The one key exception is the potential for a cryptoasset to emerge as a dominant, non-sovereign monetary store of value, which could be worth many trillions of dollars. While also risky, this potential value and the probability that it might develop for the current leading candidate for this use case (Bitcoin) would appear to be sufficiently high to make it rational for many investors to allocate a small portion of their assets to Bitcoin with a long-term investment horizon.

>> An (Institutional) Investor's Take on Cryptoassets, Dec 2017

John also presented his Bitcoin investment thesis at the 2018 Sohn Investment Conference (Youtube).

7. Vijay Boyapati (Mar 2018)

Vijay Boyapati was an early Google engineer who wrote "The Bullish Case for Bitcoin" in March 2018. As a self-described adherent to Austrian Economics, Vijay infuses his thesis with ideology not uncommon throughout the Bitcoin community. Although such ideology may or may not appeal to every investor, Vijay nevertheless provides a sharp and thorough overview of Bitcoin and its potential as a new monetary asset.

Here's one excerpt on the evolution of money in stages:

There is an obsession in modern monetary economics with the medium of exchange role of money. In the 20th century, states have monopolized the issuance of money and continually undermined its use as a store of value, creating a false belief that money is primarily defined as a medium of exchange. Many have criticized Bitcoin as being an unsuitable money because its price has been too volatile to be suitable as a medium of exchange. This puts the cart before the horse, however. Money has always evolved in stages, with the store of value role preceding the medium of exchange role.
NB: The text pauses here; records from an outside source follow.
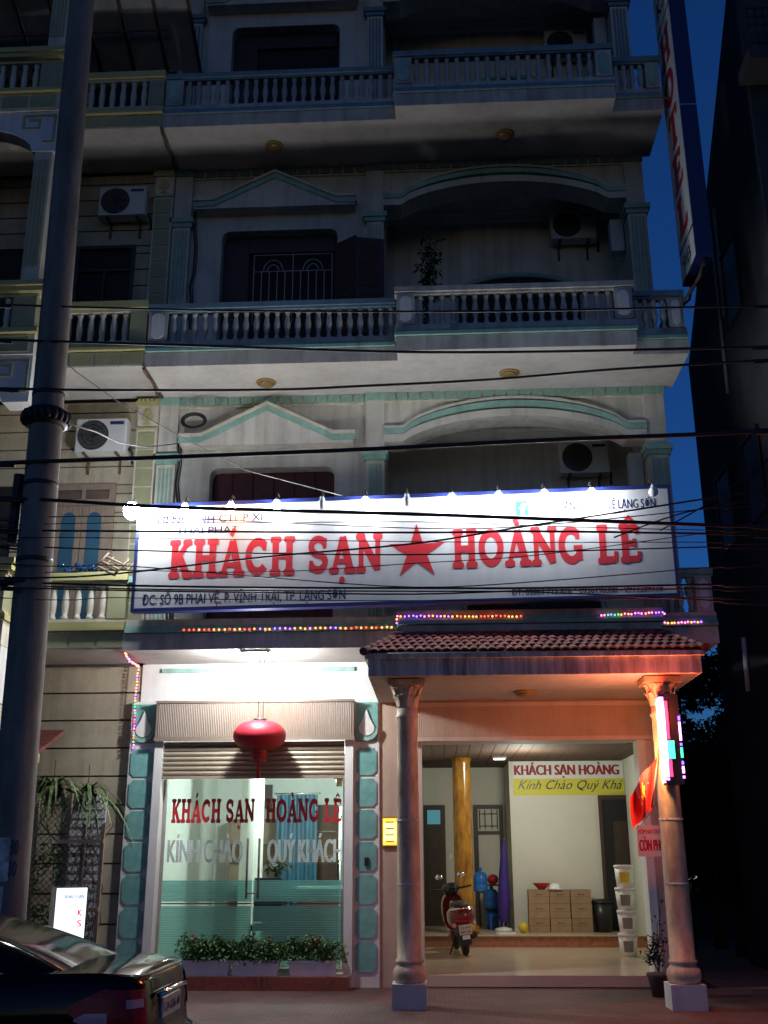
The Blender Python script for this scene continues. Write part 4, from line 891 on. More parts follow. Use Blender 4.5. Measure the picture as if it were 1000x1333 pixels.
# translucent roof sheets over the top terrace
pg = MB().box(-9.5, -4.4, .02, .05, 15.0, 15.08).build('pergola', 'rust_iron', N)
for k in range(9): MB().add([(-9.4+.6*k, -1.9, 15.95), (-8.85+.6*k, -1.9, 15.95), (-8.85+.6*k, .0, 15.10), (-9.4+.6*k, .0, 15.10)], [(0, 1, 2, 3)]).build('roof_sheet', 'pergola_sheet', pg)
for k in range(10): MB().tube([(-9.43+.6*k, -1.95, 15.94), (-9.43+.6*k, .02, 15.06)], .03, 4).build('rafter', 'rust_iron', pg)
for t in (.2, .6, .95): MB().tube([(-9.5, lerp(-1.95, .0, t), lerp(15.93, 15.06, t)-.03), (-4.45, lerp(-1.95, .0, t), lerp(15.93, 15.06, t)-.03)], .025, 4).build('purlin', 'rust_iron', pg)
lr = MB().add([(-9, -1.0, 3.05), (-5.45, -1.0, 3.05), (-5.45, -.0, 3.45), (-9, -.0, 3.45), (-9, -1.0, 3.0), (-5.45, -1.0, 3.0), (-5.45, 0, 3.40), (-9, 0, 3.40)], [(0, 1, 2, 3), (4, 7, 6, 5), (0, 4, 5, 1), (1, 5, 6, 2)]).build('porch_roof', 'tile_roof', N)
MB().box(-9, -5.45, -.99, -.9, 2.9, 3.02).build('roof_beam', 'ochre_paint', lr)
MB().box(-5.30, -4.75, .0, .038, .2, 2.55).build('ground_floor_gate', 'metal_sheet', N)
mb = MB()
for z in [.4+.12*k for k in range(18)]: mb.tube([(-5.30, -.01, z), (-4.75, -.01, z)], .006, 4)
mb.build('gate_bars', 'iron_dark', N)

# ------------------------------------------------------------------ dark building on the right
RB = thing('dark_building', 'unlit tall building with sloping profile at the right edge', 'building', (5.0, 0, 0))
prof = [(-7.5, 0), (3.4, 0), (3.4, 10.7), (-1.2, 15.14), (-3.2, 17.0), (-7.5, 17.0)]
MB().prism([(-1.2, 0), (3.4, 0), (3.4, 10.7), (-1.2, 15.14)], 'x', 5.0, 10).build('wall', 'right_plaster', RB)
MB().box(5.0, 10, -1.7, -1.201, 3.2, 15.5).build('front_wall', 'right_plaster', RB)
for z in (6.2, 9.6, 13.0):
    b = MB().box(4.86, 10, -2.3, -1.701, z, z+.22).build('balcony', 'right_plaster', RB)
    g = MB()
    for k in range(5): g.tube([(4.9, -2.28, z+.3+.16*k), (8, -2.28, z+.3+.16*k)], .012, 4)
    for k in range(8): g.tube([(4.9+.12*k, -2.28, z+.2), (4.9+.12*k, -2.28, z+.98)], .012, 4)
    g.build('railing', 'iron_dark', b)
for y, z in ((.2, 6.6), (.2, 10.0), (1.9, 6.6)):
    w = MB().box(4.97, 4.999, y-.4, y+.4, z, z+1.3).build('window', 'dark_glass', RB)
    MB().box(4.95, 4.969, y-.45, y-.4, z-.05, z+1.35).box(4.95, 4.969, y+.4, y+.45, z-.05, z+1.35).box(4.94, 4.969, y-.45, y+.45, z+1.3, z+1.35).build('frame', 'wood_dark', w)
MB().tube([(4.95, .55, 12.3), (4.95, .65, 10.3)], .03, 6).build('drain_pipe', 'cable_grey', RB)
MB().tube([(4.95, .85, 12.1), (4.95, .95, 9.0)], .03, 6).build('drain_pipe', 'cable_grey', RB)
MB().tube([(4.95, 1.6, 5.0), (4.95, 1.66, 4.15)], .04, 8).build('wall_tube', 'plastic_white', RB)
MB().box(4.96, 4.999, 1.0, 1.12, 1.50, 1.64).build('lit_pane', 'far_lamp_teal', RB)
# far yard wall with a lamp
YW = thing('yard_wall', 'dim grey wall at the back of the yard right of the hotel', 'wall', (4.5, 9.2, 0))
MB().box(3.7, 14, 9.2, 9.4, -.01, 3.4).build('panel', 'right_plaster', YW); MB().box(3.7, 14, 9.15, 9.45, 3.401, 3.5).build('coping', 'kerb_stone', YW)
FLP = thing('yard_lamp', 'faint oval lamp glowing low in the dark yard right of the column', 'lamp', (4.72, 6.0, 1.2))
MB().lathe([(.04, 0), (.04, -1.21)][::-1], (4.72, 6, 1.2), 8).build('post', 'iron_dark', FLP)
MB().sphere((4.72, 6, 1.29), .1, 12, 6, (1.6, 1.6, .55)).build('shade', 'far_lamp', FLP)

# ------------------------------------------------------------------ utility pole and its wires
UP = thing('utility_pole', 'thick tapering concrete utility pole in front of the left house', 'pole', (-4.28, -4.5, 0))
def pole_c(z): return (-4.275-.235*z/12.5, -4.5, z)
prof = [(.215, -.05), (.205, 1.5), (.195, 4.3), (.183, 6.3), (.178, 6.35), (.158, 12.4), (.15, 14.5)]
mb = MB(); mb.tube([pole_c(z) for r, z in prof], [r for r, z in prof], 20).build('shaft', 'concrete_pole', UP)
cl = MB().tube([pole_c(6.33), pole_c(6.36), pole_c(6.50), pole_c(6.54)], [.20, .245, .25, .20], 20).build('clamp', 'iron_dark', UP)
rg = MB()
for k in range(22):
    a = 2*PI*k/22; c = pole_c(6.43); rg.sphere((c[0]+.25*math.cos(a), c[1]+.25*math.sin(a), c[2]), .045, 6, 4, (1, 1, 1.6))
rg.build('cable_knot', 'rubber', cl, kind='stuff')
for z in (4.72, 5.6, 6.7): MB().tube([pole_c(z), pole_c(z+.05)], [.197 if z < 5.5 else .188 if z < 6 else .182]*2, 20).build('strap', 'iron_dark', UP)
for z0, z1, a0, a1, m_ in ((1.45, 1.86, -2.1, -1.2, 'paper'), (1.02, 1.40, -2.2, -1.35, 'paper'), (.75, .98, -2.0, -1.1, 'paper')):
    rows = [[(pole_c(z)[0]+.2125*math.cos(lerp(a0, a1, k/6)), -4.5+.2125*math.sin(lerp(a0, a1, k/6)), z) for k in range(7)] for z in (z0, z1)]
    MB().grid(rows, True).build('poster', m_, UP)
def bow(p): t = (p[0]+4.2)/.4; return (pole_c(p[2])[0]+.208*math.sin(t*.9+.35), -4.5-.208*math.cos(t*.9+.35)-.001, p[2])
text('80', -4.2, -4.02, 1.70, .14, 0, 'letter_navy', UP, 'painted_number', place=bow)
text('30', -4.2, -4.02, 1.50, .14, 0, 'letter_navy', UP, 'painted_number', place=bow)
# service boxes at the pole
SB = thing('cable_box', 'dark cable splice box on the left side of the utility pole', 'cable box', (-4.60, -4.5, 5.2))
MB().box(-4.68, -4.57, -4.58, -4.42, 4.95, 5.75, .03).build('case', 'rubber', SB)
for r, pts, lab in CABLES:
    a, b = Vector(pts[0]), Vector(pts[1]); c, d = Vector(pts[-2]), Vector(pts[-1])
    P = ([a-(b-a).normalized()*9+Vector((0, 0, .5))] if a.x < -4 else [])+[Vector(p) for p in pts]+[d+(d-c).normalized()*9+Vector((0, 0, .3))]
    # smooth the polyline
    Q = []
    for i in range(len(P)-1):
        p0, p1, p2, p3 = P[max(0, i-1)], P[i], P[i+1], P[min(len(P)-1, i+2)]
        for k in range(4):
            t = k/4; Q.append(.5*((2*p1)+(p2-p0)*t+(2*p0-5*p1+4*p2-p3)*t*t+(3*p1-p0-3*p2+p3)*t*t*t))
    Q.append(P[-1])
    o = MB().tube(Q, r, 6).build('power_cable', 'cable')
    if lab: tag(o, lab, 'cable', 'cables strung along the street')
    else: tag(o, 'thin black wire among the tangle crossing the long white sign', 'cable', 'thin wires tangled in front of the sign')
tag(MB().tube([(-4.59, -4.4, 7.47), (-4.32, -3.9, 7.31), (-3.98, -3.4, 7.16), (-3.33, -2.6, 6.97), (-2.55, -2.0, 6.70), (-1.19, -1.6, 6.42)], .007, 5).build('drop_wire', 'cable_grey'), 'thin grey drop wire slanting from the pole to the sign top', 'cable')
tag(MB().tube([(-4.40, -4.36, 6.5), (-4.19, -3.4, 6.73), (-4.2, -2.5, 6.95), (-4.1, -1.5, 7.27), (-4.04, -.0, 7.93)], .011, 6).build('drop_wire', 'cable_grey'), 'pale drop wire looping from the pole collar to the window hood', 'cable')
cc = MB()
for k in range(3): cc.tube([(-3.72+(.16+.02*k)*math.cos(t*PI/10), -.33-.01*k, 8.17+(.10+.015*k)*math.sin(t*PI/10)) for t in range(21)], .012, 5)
tag(cc.build('cable_coil', 'cable'), 'coil of black cable lying on the left end of the window hood', 'cable coil')
for j, (x, z0, z1) in enumerate(((-4.03, 4.9, 7.95), (-4.00, 10.0, 12.4))):
    q = [(x+random.uniform(-.03, .03), .07, lerp(z0, z1, k/9)) for k in range(10)]
    tag(MB().tube(q, .015, 5).tube([(a+.04, b-.01, c) for a, b, c in q], .01, 5).build('wall_cable', 'cable'), ['black cables running down the wall beside the first floor left pilaster', 'black cables running down the wall beside the second floor left pilaster'][j], 'cable')
q = [(-4.345+random.uniform(-.02, .02), lerp(-1.15, -.07, k/6), S0+FH*1+random.uniform(-.03, -.01)) for k in range(7)]
for j in (1, 2):
    z = S0+FH*j
    tag(MB().tube([(-4.345+random.uniform(-.02, .02), lerp(-1.16, -.09, k/7), z-.03+random.uniform(-.012, .012)) for k in range(8)], .025, 6).build('joint_pipe', 'rust_iron'), ['dark pipe along the joint between the two houses, lower balcony', 'dark pipe along the joint between the two houses, upper balcony'][j-1], 'pipe')

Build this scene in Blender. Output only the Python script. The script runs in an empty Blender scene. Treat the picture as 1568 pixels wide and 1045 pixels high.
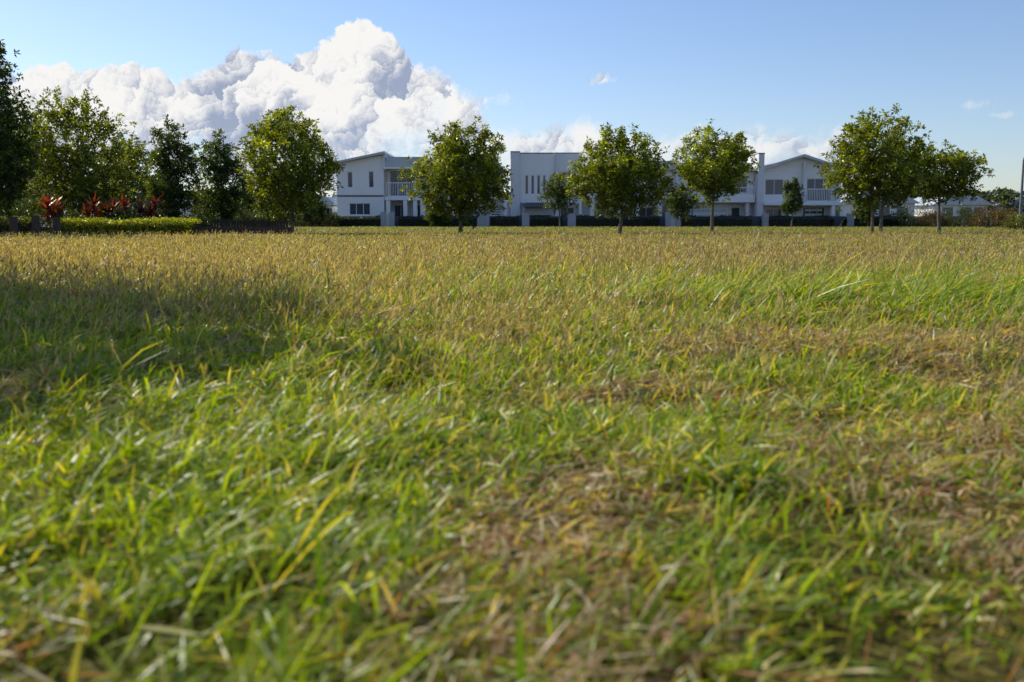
import bpy, math, numpy as np
from mathutils import Vector
rng = np.random.default_rng(7)
scene = bpy.context.scene
SUN_AZ = math.radians(-52)   # clockwise from +Y
SUN_EL = math.radians(36)
SUN = np.array([math.sin(SUN_AZ)*math.cos(SUN_EL), math.cos(SUN_AZ)*math.cos(SUN_EL), math.sin(SUN_EL)])

# ------------------------------------------------------------------ helpers
def link(o):
    scene.collection.objects.link(o); return o

def mesh_from(name, V, F, mats=(), cols=None, smooth=False, midx=None):
    """V (n,3), F (m,4) or (m,3)  numpy"""
    me = bpy.data.meshes.new(name)
    V = np.asarray(V, dtype=np.float32); F = np.asarray(F, dtype=np.int32)
    k = F.shape[1]
    me.vertices.add(len(V)); me.vertices.foreach_set('co', V.ravel())
    me.loops.add(F.size); me.loops.foreach_set('vertex_index', F.ravel())
    me.polygons.add(len(F)); me.polygons.foreach_set('loop_start', np.arange(0, F.size, k, dtype=np.int32))
    if midx is not None: me.polygons.foreach_set('material_index', np.asarray(midx, dtype=np.int32))
    me.update(calc_edges=True)
    me.polygons.foreach_set('use_smooth', np.full(len(F), smooth, dtype=bool))
    if cols is not None:
        a = me.color_attributes.new('Col', 'FLOAT_COLOR', 'POINT')
        c = np.ones((len(V), 4), dtype=np.float32); c[:, :3] = cols
        a.data.foreach_set('color', c.ravel())
    for m in mats: me.materials.append(m)
    return me

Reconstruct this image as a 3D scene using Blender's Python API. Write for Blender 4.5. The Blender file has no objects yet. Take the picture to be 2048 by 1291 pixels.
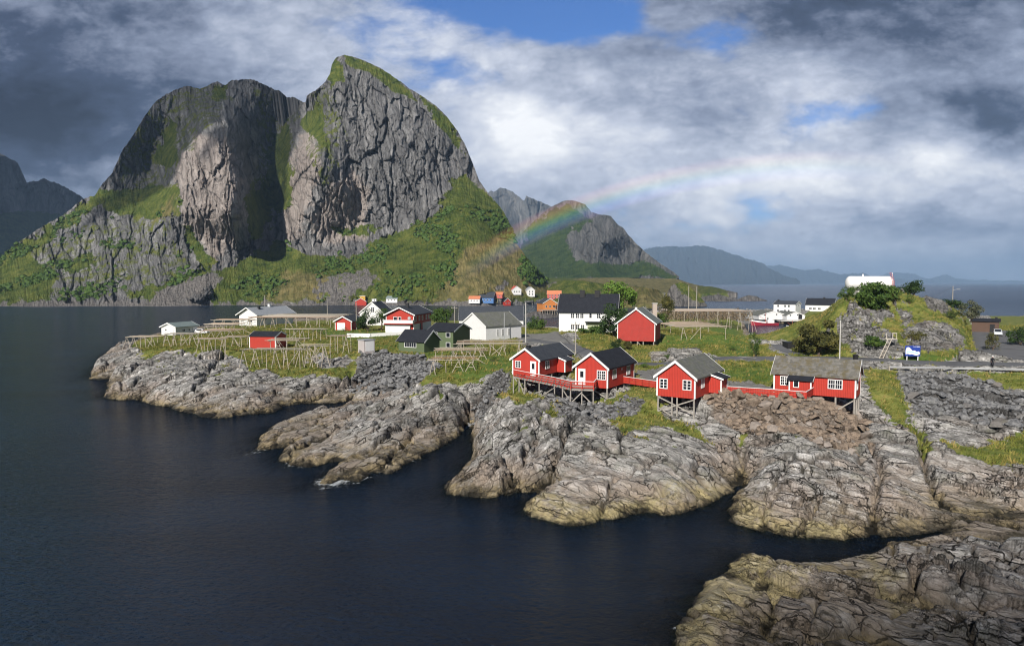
import bpy, bmesh, math, random
import numpy as np
from mathutils import Vector, Matrix
from math import radians as R, sin, cos, pi

# ---------------------------------------------------------------- camera, sky, sun, exposure
sc = bpy.context.scene
COL = sc.collection
H, F, CX, CY = 19.0, 1400.0, 1024.0, 645.5          # eye height; lens in photo pixels
PITCH = math.atan((CY - 565) / F)
cam = bpy.data.objects.new('camera', bpy.data.cameras.new('camera'))
COL.objects.link(cam)
cam.location = (0, 0, H)
cam.rotation_euler = (pi / 2 - PITCH, 0, 0)
cam.data.lens = 36 * F / 2048
cam.data.clip_start = 0.5
cam.data.clip_end = 90000
sc.camera = cam
sc.view_settings.view_transform = 'Standard'
sc.view_settings.look = 'None'
sc.view_settings.exposure = 0.35
sc.view_settings.gamma = 1.0
sc.cycles.use_denoising = True
sc.cycles.denoising_prefilter = 'ACCURATE'
sc.cycles.sample_clamp_direct = 4.0
sc.cycles.sample_clamp_indirect = 2.0
sc.cycles.filter_width = 1.1
sc.cycles.max_bounces = 6
sc.cycles.diffuse_bounces = 2
sc.cycles.glossy_bounces = 2
sc.cycles.transparent_max_bounces = 8
sc.cycles.volume_bounces = 0
SUN_EL, SUN_AZ = R(32), R(21)                        # sun stands behind the camera, to its left
SUN = Vector((-sin(SUN_AZ) * cos(SUN_EL), -cos(SUN_AZ) * cos(SUN_EL), sin(SUN_EL)))
sl = bpy.data.lights.new('sun', 'SUN')
sl.energy = 5.0
sl.angle = R(0.6)
sl.color = (1.0, 0.945, 0.87)
so = bpy.data.objects.new('sun', sl)
COL.objects.link(so)
so.location = SUN * 500
so.rotation_euler = SUN.to_track_quat('Z', 'Y').to_euler()


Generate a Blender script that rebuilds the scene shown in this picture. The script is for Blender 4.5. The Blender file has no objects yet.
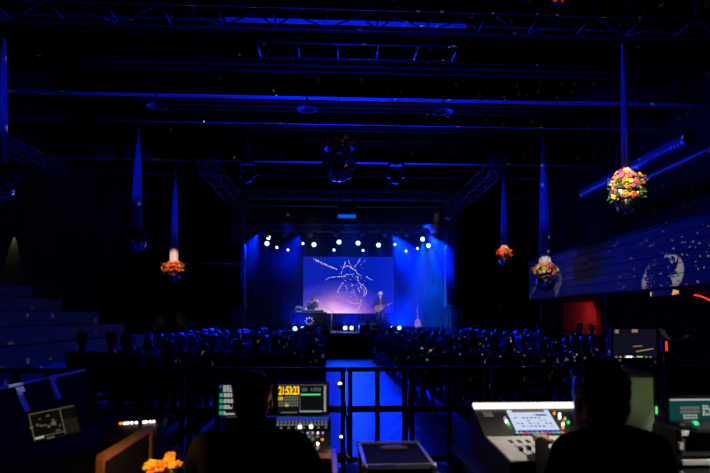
import bpy, bmesh, math, random
import numpy as np
from mathutils import Vector, Matrix, Euler

scene = bpy.context.scene
COL = scene.collection
R = math.radians
PI = math.pi
rng = random.Random(7)

# ---------------------------------------------------------------- camera
F_PX, W_PX, H_PX = 560.0, 710.0, 473.0
CAM = Vector((0, 0, 1.7))
YAW, PITCH, SHIFT = R(3.0), R(3.5), 47.2
cd = bpy.data.cameras.new('camera')
cd.sensor_width = 36.0
cd.lens = 36.0 * F_PX / W_PX
cd.shift_y = SHIFT / W_PX
cd.clip_start = 0.05
cd.clip_end = 200
cam = bpy.data.objects.new('camera', cd)
COL.objects.link(cam)
cam.location = CAM
cam.rotation_euler = (R(90) + PITCH, 0, -YAW)
scene.camera = cam
cd.dof.use_dof = True
cd.dof.focus_distance = 24.0
cd.dof.aperture_fstop = 3.0
_m = Euler((R(90) + PITCH, 0, -YAW)).to_matrix()
RT, UP, FW = _m.col[0].copy(), _m.col[1].copy(), -_m.col[2]


def ray(px, py):
    return FW + RT * ((px - W_PX / 2) / F_PX) - UP * ((py - H_PX / 2 - SHIFT) / F_PX)


def P(px, py, Y):
    d = ray(px, py)
    return CAM + d * (Y / d.y)


def PX(px, py, X):
    d = ray(px, py)
    return CAM + d * (X / d.x)


# ---------------------------------------------------------------- world, view
w = bpy.data.worlds.new('night')
scene.world = w
w.use_nodes = True
w.node_tree.nodes['Background'].inputs[0].default_value = (0, 0, 0.02, 1)
w.node_tree.nodes['Background'].inputs[1].default_value = 0.0
scene.view_settings.view_transform = 'Standard'
scene.view_settings.look = 'None'
scene.view_settings.gamma = 1
scene.view_settings.use_curve_mapping = False
scene.view_settings.exposure = 0.0
try:
    scene.cycles.use_denoising = True
    scene.cycles.volume_step_rate = 2.0
    scene.cycles.volume_max_steps = 64
    scene.cycles.max_bounces = 5
    scene.cycles.diffuse_bounces = 2
    scene.cycles.glossy_bounces = 3
    scene.cycles.volume_bounces = 0
    scene.cycles.sample_clamp_indirect = 4.0
except Exception:
    pass

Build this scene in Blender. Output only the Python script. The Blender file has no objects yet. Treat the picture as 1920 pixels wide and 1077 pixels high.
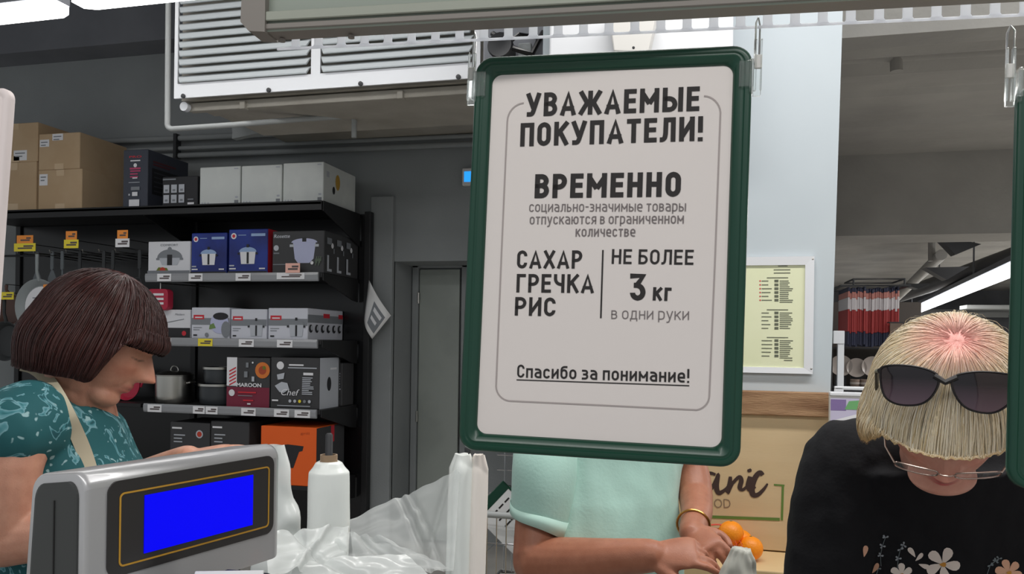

One of the fathers of marginalist economics, William Stanley Jevons, explained that:

Historically speaking … gold seems to have served, firstly, as a commodity valuable for ornamental purposes; secondly, as stored wealth; thirdly, as a medium of exchange; and, lastly, as a measure of value.

Using modern terminology, money always evolves in the following four stages: collectible, store of value, medium of exchange, and unit of account.